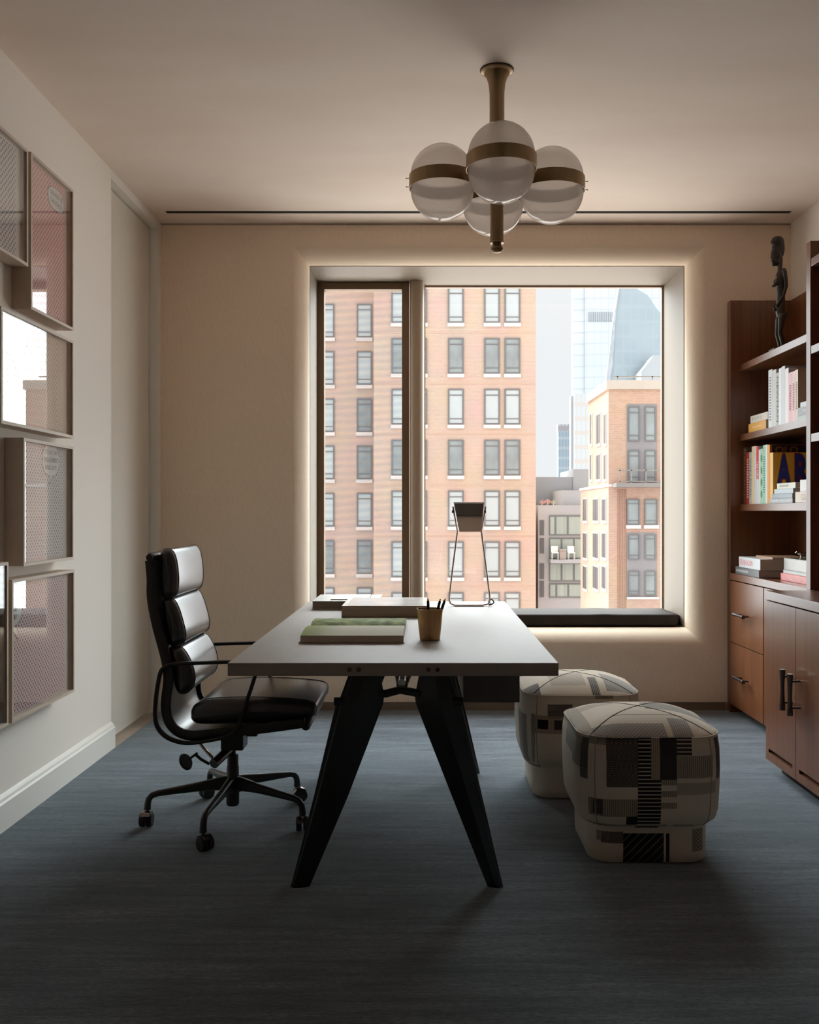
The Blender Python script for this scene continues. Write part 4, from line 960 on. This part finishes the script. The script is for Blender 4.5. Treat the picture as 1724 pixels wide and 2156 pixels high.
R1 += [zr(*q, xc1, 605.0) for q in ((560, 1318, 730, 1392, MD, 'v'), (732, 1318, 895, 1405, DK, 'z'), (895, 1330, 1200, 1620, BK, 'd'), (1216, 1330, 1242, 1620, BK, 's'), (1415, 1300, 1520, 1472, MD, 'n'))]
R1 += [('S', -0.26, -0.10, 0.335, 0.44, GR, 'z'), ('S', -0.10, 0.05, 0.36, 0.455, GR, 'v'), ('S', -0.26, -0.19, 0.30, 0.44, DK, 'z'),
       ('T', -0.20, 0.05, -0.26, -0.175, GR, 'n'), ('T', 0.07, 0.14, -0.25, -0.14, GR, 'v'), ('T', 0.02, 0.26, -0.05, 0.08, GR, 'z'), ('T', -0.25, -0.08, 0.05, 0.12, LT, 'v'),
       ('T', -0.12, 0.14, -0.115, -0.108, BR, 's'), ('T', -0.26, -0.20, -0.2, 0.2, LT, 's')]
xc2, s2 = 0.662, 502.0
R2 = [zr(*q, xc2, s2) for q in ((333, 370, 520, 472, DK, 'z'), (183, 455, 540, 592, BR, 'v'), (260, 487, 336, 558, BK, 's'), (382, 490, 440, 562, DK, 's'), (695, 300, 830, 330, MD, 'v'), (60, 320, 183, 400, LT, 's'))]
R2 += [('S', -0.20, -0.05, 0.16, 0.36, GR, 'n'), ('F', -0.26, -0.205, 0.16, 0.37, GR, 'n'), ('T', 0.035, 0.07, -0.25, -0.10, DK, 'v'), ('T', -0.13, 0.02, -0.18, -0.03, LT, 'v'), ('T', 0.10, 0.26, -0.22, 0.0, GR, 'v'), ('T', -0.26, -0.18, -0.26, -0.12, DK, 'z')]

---

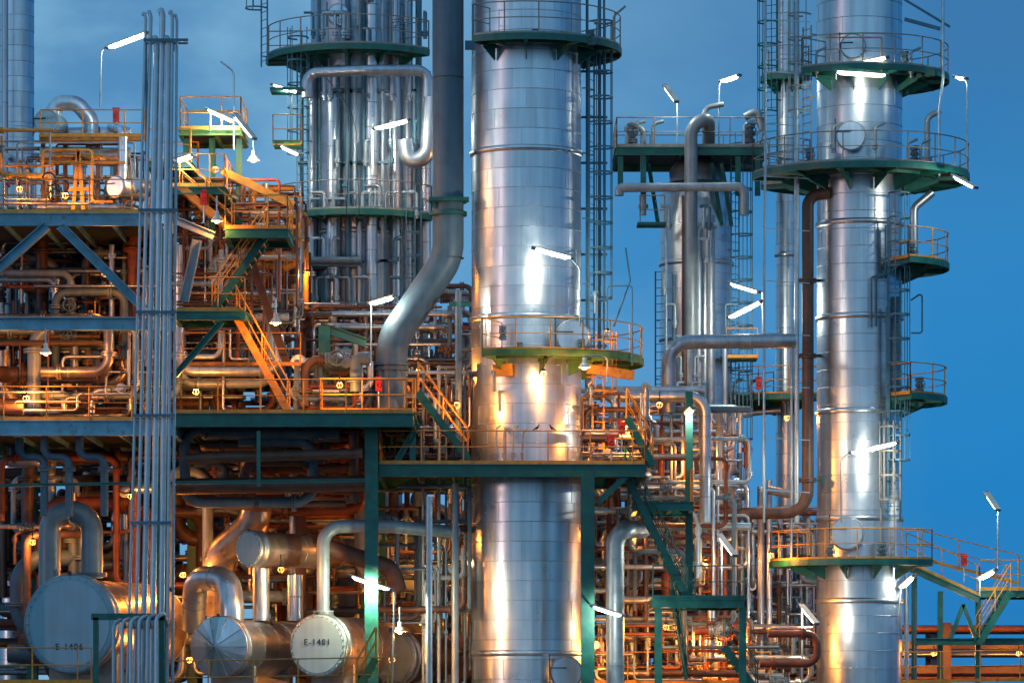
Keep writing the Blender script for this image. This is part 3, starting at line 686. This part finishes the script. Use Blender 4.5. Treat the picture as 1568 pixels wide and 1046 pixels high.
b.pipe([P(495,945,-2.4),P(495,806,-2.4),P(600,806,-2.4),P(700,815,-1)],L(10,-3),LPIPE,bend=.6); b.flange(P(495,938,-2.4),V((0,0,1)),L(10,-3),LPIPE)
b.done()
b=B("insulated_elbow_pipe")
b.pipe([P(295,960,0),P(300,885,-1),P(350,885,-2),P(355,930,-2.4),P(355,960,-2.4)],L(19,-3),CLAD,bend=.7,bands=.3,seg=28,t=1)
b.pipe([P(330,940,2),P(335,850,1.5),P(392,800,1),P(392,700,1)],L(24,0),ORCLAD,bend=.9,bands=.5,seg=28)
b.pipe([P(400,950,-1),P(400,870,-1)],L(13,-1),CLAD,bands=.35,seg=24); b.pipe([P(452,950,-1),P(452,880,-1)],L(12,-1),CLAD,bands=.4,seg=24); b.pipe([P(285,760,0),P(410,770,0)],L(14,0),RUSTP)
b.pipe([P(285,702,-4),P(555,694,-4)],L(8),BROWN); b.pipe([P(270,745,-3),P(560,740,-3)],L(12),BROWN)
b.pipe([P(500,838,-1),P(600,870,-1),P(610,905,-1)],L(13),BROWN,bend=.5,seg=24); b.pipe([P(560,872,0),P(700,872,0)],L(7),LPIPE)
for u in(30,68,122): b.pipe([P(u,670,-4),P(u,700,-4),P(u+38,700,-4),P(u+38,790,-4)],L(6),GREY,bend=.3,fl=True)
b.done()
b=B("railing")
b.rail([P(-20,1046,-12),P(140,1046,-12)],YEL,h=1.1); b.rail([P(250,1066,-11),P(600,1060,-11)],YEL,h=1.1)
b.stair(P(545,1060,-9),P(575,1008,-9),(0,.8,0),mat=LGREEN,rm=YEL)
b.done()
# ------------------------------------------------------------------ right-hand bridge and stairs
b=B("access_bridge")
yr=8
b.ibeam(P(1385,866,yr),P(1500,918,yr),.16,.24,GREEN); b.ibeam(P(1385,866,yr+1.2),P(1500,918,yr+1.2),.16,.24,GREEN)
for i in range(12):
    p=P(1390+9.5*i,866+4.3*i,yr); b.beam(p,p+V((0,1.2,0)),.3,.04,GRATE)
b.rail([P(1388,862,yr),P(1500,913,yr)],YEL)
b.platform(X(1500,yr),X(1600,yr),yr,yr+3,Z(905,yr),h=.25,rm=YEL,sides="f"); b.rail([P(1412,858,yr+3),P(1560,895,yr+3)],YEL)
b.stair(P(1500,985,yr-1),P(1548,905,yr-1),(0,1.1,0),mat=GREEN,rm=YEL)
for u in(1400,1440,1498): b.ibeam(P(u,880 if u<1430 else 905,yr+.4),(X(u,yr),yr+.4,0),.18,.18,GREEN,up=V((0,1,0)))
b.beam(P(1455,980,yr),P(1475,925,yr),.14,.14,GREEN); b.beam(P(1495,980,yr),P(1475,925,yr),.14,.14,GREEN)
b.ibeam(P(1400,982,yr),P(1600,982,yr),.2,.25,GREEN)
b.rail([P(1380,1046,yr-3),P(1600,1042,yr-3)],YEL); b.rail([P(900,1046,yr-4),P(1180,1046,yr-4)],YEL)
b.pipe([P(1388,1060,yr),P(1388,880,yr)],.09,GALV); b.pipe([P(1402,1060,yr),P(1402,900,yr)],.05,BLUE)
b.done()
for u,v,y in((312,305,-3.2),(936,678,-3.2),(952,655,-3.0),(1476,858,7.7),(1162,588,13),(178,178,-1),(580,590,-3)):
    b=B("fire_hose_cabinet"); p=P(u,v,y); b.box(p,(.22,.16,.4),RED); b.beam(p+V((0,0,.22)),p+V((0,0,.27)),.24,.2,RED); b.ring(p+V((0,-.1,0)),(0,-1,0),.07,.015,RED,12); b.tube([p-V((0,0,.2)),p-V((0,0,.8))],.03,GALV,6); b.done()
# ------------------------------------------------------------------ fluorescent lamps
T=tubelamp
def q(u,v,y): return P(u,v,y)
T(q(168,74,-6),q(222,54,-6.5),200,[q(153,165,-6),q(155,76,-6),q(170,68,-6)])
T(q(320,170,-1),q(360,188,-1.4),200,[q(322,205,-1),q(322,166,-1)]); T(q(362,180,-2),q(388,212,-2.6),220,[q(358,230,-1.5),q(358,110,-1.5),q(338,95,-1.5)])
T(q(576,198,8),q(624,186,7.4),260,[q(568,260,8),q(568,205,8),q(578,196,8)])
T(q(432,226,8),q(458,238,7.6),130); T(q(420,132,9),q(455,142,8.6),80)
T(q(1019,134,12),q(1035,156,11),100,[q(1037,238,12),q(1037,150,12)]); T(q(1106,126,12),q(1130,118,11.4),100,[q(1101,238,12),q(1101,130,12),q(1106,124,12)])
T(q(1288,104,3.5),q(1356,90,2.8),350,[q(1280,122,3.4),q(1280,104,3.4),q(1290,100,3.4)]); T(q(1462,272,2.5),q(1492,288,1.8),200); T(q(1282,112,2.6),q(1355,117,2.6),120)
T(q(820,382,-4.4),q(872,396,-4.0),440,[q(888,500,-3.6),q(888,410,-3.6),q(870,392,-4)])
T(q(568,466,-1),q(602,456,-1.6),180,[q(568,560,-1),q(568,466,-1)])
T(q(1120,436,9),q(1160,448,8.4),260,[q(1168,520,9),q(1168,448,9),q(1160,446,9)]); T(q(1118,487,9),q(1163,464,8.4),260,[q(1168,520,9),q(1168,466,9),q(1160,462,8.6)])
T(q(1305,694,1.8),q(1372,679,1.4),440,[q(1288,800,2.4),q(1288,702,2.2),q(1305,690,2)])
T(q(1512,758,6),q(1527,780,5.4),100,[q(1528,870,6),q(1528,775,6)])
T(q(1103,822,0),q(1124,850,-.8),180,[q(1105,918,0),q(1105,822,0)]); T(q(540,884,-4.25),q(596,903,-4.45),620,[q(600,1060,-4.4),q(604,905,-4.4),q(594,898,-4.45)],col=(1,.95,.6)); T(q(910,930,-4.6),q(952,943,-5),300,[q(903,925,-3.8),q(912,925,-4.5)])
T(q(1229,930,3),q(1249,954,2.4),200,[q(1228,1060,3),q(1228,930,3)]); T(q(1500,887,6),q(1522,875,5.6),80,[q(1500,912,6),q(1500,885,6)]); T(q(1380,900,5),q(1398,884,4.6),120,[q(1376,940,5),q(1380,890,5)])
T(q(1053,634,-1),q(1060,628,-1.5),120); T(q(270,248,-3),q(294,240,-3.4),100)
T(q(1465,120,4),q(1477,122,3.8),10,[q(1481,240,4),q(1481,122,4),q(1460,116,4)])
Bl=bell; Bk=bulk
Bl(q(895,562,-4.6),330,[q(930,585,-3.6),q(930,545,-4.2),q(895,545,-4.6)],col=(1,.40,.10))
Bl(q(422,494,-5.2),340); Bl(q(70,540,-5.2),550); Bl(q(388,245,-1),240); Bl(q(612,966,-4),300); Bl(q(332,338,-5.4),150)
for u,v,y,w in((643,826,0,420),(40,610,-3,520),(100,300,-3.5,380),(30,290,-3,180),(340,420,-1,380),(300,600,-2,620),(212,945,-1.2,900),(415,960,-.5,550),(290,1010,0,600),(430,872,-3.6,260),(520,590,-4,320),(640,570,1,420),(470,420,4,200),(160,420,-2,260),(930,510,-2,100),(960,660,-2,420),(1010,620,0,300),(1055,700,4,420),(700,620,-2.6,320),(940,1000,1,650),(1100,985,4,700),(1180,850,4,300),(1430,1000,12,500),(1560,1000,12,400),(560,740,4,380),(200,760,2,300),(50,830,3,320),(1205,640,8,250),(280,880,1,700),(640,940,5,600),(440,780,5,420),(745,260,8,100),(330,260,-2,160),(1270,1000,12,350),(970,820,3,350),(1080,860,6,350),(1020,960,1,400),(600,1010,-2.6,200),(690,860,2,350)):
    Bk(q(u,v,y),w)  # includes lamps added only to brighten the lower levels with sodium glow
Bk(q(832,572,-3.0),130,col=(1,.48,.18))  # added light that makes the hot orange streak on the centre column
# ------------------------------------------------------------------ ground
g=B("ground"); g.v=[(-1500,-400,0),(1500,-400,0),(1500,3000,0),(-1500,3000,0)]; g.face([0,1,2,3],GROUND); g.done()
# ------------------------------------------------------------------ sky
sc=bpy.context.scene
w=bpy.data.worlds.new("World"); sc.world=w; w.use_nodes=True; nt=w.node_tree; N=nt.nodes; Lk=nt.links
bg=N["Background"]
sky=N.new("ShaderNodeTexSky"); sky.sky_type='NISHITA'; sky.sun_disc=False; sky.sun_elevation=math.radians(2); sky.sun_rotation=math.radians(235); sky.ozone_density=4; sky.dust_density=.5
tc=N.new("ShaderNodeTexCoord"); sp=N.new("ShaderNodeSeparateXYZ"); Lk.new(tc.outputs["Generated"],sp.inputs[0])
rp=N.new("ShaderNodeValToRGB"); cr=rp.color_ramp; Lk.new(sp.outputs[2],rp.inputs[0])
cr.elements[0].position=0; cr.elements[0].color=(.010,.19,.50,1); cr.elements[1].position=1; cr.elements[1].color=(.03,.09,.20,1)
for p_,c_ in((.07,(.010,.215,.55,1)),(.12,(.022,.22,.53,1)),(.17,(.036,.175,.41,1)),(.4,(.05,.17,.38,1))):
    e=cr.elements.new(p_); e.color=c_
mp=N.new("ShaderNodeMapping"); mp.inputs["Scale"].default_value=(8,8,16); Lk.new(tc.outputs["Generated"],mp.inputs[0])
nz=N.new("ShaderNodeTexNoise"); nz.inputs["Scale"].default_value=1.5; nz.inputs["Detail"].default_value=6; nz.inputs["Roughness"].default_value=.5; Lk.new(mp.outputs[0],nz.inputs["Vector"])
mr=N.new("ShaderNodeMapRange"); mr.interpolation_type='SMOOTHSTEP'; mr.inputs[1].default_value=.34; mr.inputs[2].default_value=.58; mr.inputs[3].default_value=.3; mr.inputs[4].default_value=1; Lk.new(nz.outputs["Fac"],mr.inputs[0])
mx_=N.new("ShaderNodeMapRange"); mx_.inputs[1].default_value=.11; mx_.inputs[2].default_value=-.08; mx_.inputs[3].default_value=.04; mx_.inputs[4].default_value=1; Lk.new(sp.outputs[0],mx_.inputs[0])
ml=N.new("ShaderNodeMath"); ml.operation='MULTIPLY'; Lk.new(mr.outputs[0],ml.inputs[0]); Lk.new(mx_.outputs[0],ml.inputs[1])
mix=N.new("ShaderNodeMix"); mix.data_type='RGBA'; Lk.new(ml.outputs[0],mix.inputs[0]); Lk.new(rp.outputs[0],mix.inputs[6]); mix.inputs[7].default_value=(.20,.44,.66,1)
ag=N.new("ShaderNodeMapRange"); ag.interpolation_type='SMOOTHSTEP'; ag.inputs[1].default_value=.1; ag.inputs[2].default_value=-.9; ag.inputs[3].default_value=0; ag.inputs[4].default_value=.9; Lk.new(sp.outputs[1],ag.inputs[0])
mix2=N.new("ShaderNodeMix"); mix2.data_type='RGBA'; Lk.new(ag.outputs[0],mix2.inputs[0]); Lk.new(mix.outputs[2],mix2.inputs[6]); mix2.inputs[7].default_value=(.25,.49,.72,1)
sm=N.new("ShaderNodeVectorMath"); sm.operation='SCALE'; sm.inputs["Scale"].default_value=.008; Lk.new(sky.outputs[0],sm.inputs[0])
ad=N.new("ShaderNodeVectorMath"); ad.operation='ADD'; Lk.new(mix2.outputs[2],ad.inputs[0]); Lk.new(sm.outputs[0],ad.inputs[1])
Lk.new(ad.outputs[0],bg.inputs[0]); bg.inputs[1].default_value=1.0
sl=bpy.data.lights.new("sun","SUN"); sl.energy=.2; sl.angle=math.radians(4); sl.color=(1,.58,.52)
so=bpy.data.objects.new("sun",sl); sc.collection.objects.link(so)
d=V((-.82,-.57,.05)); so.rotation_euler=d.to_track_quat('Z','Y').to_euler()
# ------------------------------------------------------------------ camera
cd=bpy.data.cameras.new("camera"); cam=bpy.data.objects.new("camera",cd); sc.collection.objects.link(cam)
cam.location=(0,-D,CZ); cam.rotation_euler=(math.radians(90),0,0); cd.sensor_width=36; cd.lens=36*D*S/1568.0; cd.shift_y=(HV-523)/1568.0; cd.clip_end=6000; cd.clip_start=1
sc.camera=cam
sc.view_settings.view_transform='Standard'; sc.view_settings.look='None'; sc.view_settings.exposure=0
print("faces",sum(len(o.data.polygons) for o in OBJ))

== REQUIREMENT ==
Copy all lines of the material above where the string "scene" occurs.

== TASK OUTPUT ==
The Blender Python script for this scene continues. Write part 4, from line 960 on. This part finishes the script. The script is for Blender 4.5. Treat the picture as 1724 pixels wide and 2156 pixels high.
sc=bpy.context.scene